Visualizing People and Relationships

While I’m thinking about digraphs and visualization, I want to
describe another idea for a website I have been mulling over. It would
offer a way to see the relationships between people using a digraph
rendering engine.

There would be a central organizing theme for a given rendering. It
might be the current political scandal, an emergency response plan, a
corporate organizational chart, or any other theme by which people are
related to each other. Each theme would have a rendering of the current
members and their relationships, as a digraph. Users could add people
(nodes) and relationships (edges). Relationships could have supporting
documentation in the form of URLs (useful for scandal tracking).

The UI would not need to be very complicated. To add information, you
just need a simple form with 2 fields for node names, a description of
the relationship, and optional URLs to supporting documentation. You
could get fancy with auto-completion of the node names, but that’s just
a detail. Editing a node/edge uses a similarly simple form. Each theme
page would also have an RSS feed, of course, of changes.

It would also be useful to be able to see the themes a node was
involved in, as an alternate view. So an individual lawmaker might show
up in a theme for a campaign and a general legislative topic.

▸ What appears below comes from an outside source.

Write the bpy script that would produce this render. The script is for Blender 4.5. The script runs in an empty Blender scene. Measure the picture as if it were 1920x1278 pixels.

As with any social site, suppressing malicious input might be tricky.
Using the wikipedia model of allowing anyone to edit anything, flag
content as suspicious, and block edits to prevent flame-type wars might
be enough.

All of the graphs should be available as image files. The question is,
are they rendered on the fly or on some regular basis? That would depend
on how expensive the rendering is. Obviously they only need to be
re-rendered after a change, so we want to cache the output files.